Output each line of the material exactly as it stands.

begin

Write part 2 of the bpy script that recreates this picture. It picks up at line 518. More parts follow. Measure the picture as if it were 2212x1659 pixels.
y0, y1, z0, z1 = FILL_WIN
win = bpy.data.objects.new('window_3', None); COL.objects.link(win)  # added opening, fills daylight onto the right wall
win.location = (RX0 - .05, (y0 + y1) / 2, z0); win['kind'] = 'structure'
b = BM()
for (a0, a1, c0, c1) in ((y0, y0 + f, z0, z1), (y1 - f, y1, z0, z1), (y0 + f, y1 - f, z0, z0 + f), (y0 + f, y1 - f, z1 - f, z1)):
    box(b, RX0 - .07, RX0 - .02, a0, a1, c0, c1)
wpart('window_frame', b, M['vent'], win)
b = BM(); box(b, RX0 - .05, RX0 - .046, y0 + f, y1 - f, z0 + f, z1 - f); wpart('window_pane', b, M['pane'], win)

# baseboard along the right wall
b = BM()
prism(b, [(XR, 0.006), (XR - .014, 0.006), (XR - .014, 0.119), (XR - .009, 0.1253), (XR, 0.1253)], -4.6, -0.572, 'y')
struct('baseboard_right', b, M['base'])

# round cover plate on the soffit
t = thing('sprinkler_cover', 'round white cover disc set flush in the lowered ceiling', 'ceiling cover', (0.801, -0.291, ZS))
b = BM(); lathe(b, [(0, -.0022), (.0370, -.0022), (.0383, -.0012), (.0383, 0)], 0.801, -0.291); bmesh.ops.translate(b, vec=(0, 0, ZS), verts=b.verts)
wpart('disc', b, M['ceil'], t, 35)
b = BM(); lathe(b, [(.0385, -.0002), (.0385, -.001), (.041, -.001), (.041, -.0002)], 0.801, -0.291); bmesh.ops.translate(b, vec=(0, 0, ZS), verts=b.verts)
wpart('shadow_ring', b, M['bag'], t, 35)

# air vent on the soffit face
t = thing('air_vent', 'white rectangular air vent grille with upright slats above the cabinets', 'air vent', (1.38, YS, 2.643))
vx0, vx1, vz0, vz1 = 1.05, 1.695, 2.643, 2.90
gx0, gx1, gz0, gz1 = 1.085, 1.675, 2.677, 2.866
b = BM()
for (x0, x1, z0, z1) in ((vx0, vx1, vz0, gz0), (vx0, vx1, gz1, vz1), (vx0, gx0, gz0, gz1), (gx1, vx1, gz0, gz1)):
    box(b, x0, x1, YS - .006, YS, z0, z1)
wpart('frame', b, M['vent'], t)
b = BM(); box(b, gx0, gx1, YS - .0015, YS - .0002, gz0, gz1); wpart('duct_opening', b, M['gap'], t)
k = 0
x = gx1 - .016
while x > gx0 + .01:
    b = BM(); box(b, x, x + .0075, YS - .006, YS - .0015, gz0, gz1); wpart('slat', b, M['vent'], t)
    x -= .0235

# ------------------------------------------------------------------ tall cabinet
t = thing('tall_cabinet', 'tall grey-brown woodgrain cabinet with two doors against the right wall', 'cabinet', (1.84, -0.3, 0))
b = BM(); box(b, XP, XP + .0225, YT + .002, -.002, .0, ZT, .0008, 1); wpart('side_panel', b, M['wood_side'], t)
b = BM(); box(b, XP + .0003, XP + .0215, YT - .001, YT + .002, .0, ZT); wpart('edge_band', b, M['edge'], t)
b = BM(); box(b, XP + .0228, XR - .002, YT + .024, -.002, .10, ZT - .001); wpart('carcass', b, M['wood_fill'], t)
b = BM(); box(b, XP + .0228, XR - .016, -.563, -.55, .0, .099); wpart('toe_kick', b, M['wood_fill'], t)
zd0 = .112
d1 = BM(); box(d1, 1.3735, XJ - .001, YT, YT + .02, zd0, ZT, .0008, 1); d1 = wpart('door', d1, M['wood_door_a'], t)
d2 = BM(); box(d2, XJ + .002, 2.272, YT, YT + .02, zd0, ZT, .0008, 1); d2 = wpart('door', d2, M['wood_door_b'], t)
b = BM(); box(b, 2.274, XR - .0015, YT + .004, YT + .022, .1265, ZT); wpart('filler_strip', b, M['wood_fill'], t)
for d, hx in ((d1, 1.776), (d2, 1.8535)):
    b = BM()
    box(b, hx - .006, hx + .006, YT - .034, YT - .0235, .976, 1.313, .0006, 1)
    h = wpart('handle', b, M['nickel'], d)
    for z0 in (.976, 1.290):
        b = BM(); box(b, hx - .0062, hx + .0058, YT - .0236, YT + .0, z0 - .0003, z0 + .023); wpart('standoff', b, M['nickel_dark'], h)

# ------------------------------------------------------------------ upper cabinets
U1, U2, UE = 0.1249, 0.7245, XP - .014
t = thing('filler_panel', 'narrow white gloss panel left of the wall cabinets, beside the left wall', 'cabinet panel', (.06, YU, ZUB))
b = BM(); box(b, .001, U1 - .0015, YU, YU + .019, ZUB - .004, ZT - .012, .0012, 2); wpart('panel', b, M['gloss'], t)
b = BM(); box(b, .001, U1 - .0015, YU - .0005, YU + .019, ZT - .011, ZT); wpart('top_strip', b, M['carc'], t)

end

◆ **Solution to this problem**
Write part 2 of the bpy script that recreates this picture. It picks up at line 518. More parts follow. Measure the picture as if it were 2212x1659 pixels.
y0, y1, z0, z1 = FILL_WIN
win = bpy.data.objects.new('window_3', None); COL.objects.link(win)  # added opening, fills daylight onto the right wall
win.location = (RX0 - .05, (y0 + y1) / 2, z0); win['kind'] = 'structure'
b = BM()
for (a0, a1, c0, c1) in ((y0, y0 + f, z0, z1), (y1 - f, y1, z0, z1), (y0 + f, y1 - f, z0, z0 + f), (y0 + f, y1 - f, z1 - f, z1)):
    box(b, RX0 - .07, RX0 - .02, a0, a1, c0, c1)
wpart('window_frame', b, M['vent'], win)
b = BM(); box(b, RX0 - .05, RX0 - .046, y0 + f, y1 - f, z0 + f, z1 - f); wpart('window_pane', b, M['pane'], win)

# baseboard along the right wall
b = BM()
prism(b, [(XR, 0.006), (XR - .014, 0.006), (XR - .014, 0.119), (XR - .009, 0.1253), (XR, 0.1253)], -4.6, -0.572, 'y')
struct('baseboard_right', b, M['base'])

# round cover plate on the soffit
t = thing('sprinkler_cover', 'round white cover disc set flush in the lowered ceiling', 'ceiling cover', (0.801, -0.291, ZS))
b = BM(); lathe(b, [(0, -.0022), (.0370, -.0022), (.0383, -.0012), (.0383, 0)], 0.801, -0.291); bmesh.ops.translate(b, vec=(0, 0, ZS), verts=b.verts)
wpart('disc', b, M['ceil'], t, 35)
b = BM(); lathe(b, [(.0385, -.0002), (.0385, -.001), (.041, -.001), (.041, -.0002)], 0.801, -0.291); bmesh.ops.translate(b, vec=(0, 0, ZS), verts=b.verts)
wpart('shadow_ring', b, M['bag'], t, 35)

# air vent on the soffit face
t = thing('air_vent', 'white rectangular air vent grille with upright slats above the cabinets', 'air vent', (1.38, YS, 2.643))
vx0, vx1, vz0, vz1 = 1.05, 1.695, 2.643, 2.90
gx0, gx1, gz0, gz1 = 1.085, 1.675, 2.677, 2.866
b = BM()
for (x0, x1, z0, z1) in ((vx0, vx1, vz0, gz0), (vx0, vx1, gz1, vz1), (vx0, gx0, gz0, gz1), (gx1, vx1, gz0, gz1)):
    box(b, x0, x1, YS - .006, YS, z0, z1)
wpart('frame', b, M['vent'], t)
b = BM(); box(b, gx0, gx1, YS - .0015, YS - .0002, gz0, gz1); wpart('duct_opening', b, M['gap'], t)
k = 0
x = gx1 - .016
while x > gx0 + .01:
    b = BM(); box(b, x, x + .0075, YS - .006, YS - .0015, gz0, gz1); wpart('slat', b, M['vent'], t)
    x -= .0235

# ------------------------------------------------------------------ tall cabinet
t = thing('tall_cabinet', 'tall grey-brown woodgrain cabinet with two doors against the right wall', 'cabinet', (1.84, -0.3, 0))
b = BM(); box(b, XP, XP + .0225, YT + .002, -.002, .0, ZT, .0008, 1); wpart('side_panel', b, M['wood_side'], t)
b = BM(); box(b, XP + .0003, XP + .0215, YT - .001, YT + .002, .0, ZT); wpart('edge_band', b, M['edge'], t)
b = BM(); box(b, XP + .0228, XR - .002, YT + .024, -.002, .10, ZT - .001); wpart('carcass', b, M['wood_fill'], t)
b = BM(); box(b, XP + .0228, XR - .016, -.563, -.55, .0, .099); wpart('toe_kick', b, M['wood_fill'], t)
zd0 = .112
d1 = BM(); box(d1, 1.3735, XJ - .001, YT, YT + .02, zd0, ZT, .0008, 1); d1 = wpart('door', d1, M['wood_door_a'], t)
d2 = BM(); box(d2, XJ + .002, 2.272, YT, YT + .02, zd0, ZT, .0008, 1); d2 = wpart('door', d2, M['wood_door_b'], t)
b = BM(); box(b, 2.274, XR - .0015, YT + .004, YT + .022, .1265, ZT); wpart('filler_strip', b, M['wood_fill'], t)
for d, hx in ((d1, 1.776), (d2, 1.8535)):
    b = BM()
    box(b, hx - .006, hx + .006, YT - .034, YT - .0235, .976, 1.313, .0006, 1)
    h = wpart('handle', b, M['nickel'], d)
    for z0 in (.976, 1.290):
        b = BM(); box(b, hx - .0062, hx + .0058, YT - .0236, YT + .0, z0 - .0003, z0 + .023); wpart('standoff', b, M['nickel_dark'], h)

# ------------------------------------------------------------------ upper cabinets
U1, U2, UE = 0.1249, 0.7245, XP - .014
t = thing('filler_panel', 'narrow white gloss panel left of the wall cabinets, beside the left wall', 'cabinet panel', (.06, YU, ZUB))
b = BM(); box(b, .001, U1 - .0015, YU, YU + .019, ZUB - .004, ZT - .012, .0012, 2); wpart('panel', b, M['gloss'], t)
b = BM(); box(b, .001, U1 - .0015, YU - .0005, YU + .019, ZT - .011, ZT); wpart('top_strip', b, M['carc'], t)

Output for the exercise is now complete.